Он обладал почти всеми данными, необходимыми для крупного политического деятеля, — ему недоставало только большей теоретической подготовки, обязательной для руководителя политической партии. К сожалению, время и условия, при которых пришлось жить этому выдающемуся человеку, не дали ему возможности развернуться вполне. <…>
…Желябов играл самую крупную, выдающуюся роль в новом направлении, возникшем среди русских революционеров после покушения Соловьева. Его огромной энергии и умственным его способностям обязаны были сторонники политической борьбы тем, что это направление быстро сделалось господствующим. Он был неутомим, необыкновенно предприимчив и инициативен. Ему же принадлежала мысль организовать покушение на царя посредством подкопов с динамитом в разных местах по железнодорожному пути, по которому император Александр II должен был возвращаться осенью того года из Ливадии в Петербург. Желябов перелетал из города в город, организуя ряд этих покушений, тут же по пути вел он усиленную пропаганду необходимости политической борьбы, завязывал сношения с представителями общества и пр. Но то не была лихорадочная деятельность, а более или менее планомерная, настойчивая и решительная тактика. Только с присоединением Желябова к революционной деятельности террор принял систематический характер. Но в первое время он, повторяю, смотрел на него как на главное средство, возможное у нас для изменения политического строя России.
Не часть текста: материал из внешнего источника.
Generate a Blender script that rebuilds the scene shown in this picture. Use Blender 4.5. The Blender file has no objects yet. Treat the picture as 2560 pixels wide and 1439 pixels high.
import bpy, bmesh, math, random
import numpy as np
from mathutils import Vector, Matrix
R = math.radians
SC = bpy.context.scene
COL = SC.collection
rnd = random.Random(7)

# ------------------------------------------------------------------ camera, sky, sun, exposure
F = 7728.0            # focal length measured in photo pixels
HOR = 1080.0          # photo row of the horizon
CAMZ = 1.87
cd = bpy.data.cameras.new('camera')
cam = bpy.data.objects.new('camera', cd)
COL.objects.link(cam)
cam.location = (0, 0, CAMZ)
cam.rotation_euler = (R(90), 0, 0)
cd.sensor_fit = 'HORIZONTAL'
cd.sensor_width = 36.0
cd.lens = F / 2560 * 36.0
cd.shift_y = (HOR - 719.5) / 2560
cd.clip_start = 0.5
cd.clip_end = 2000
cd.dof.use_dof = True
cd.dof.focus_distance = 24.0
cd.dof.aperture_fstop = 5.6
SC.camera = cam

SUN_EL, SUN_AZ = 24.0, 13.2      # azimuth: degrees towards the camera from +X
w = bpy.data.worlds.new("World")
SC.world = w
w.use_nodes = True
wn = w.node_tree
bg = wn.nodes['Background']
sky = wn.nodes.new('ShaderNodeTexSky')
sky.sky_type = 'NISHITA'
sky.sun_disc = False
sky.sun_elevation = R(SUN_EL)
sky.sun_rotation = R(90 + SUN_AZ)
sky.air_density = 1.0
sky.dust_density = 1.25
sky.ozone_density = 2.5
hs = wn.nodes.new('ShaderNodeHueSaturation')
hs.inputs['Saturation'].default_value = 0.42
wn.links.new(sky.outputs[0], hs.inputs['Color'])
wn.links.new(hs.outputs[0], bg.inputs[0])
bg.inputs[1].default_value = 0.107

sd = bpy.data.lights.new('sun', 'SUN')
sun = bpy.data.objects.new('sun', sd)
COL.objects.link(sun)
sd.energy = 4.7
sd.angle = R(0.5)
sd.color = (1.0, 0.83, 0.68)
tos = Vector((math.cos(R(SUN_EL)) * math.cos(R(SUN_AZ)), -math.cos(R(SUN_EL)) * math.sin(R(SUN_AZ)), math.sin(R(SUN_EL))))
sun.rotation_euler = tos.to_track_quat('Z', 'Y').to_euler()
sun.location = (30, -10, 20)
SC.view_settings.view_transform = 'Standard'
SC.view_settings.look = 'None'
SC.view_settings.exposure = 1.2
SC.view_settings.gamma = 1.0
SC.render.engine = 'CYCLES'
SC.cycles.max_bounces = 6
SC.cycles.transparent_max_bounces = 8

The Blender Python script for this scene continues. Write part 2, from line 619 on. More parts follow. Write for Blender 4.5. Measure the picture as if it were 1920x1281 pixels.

С Николаем Ивановичем Кибальчичем мое знакомство было более продолжительно, чем с вышеназванными двумя участниками в деле 1 марта. Он был олицетворением простоты, скромности и доброты. Кибальчич вовсе не был завзятым революционером и менее всего походил на фанатика. Террор он признавал лишь как неизбежное для русских революционеров зло в данную эпоху. Спокойный кабинетный ученый, до изумительности способный увлечься любой специальной наукой, Кибальчич был мирным социалистом-пропагандистом, и, как это видно из сделанных им на суде заявлений, он, по основным своим воззрениям, остался таковым до последнего момента жизни. Если он примкнул к террору, то лишь потому, что убедился в невозможности иным путем принести пользу своей родине. На самом себе он испытал весь ужас господствовавших у нас, благодаря самодержавию, порядков.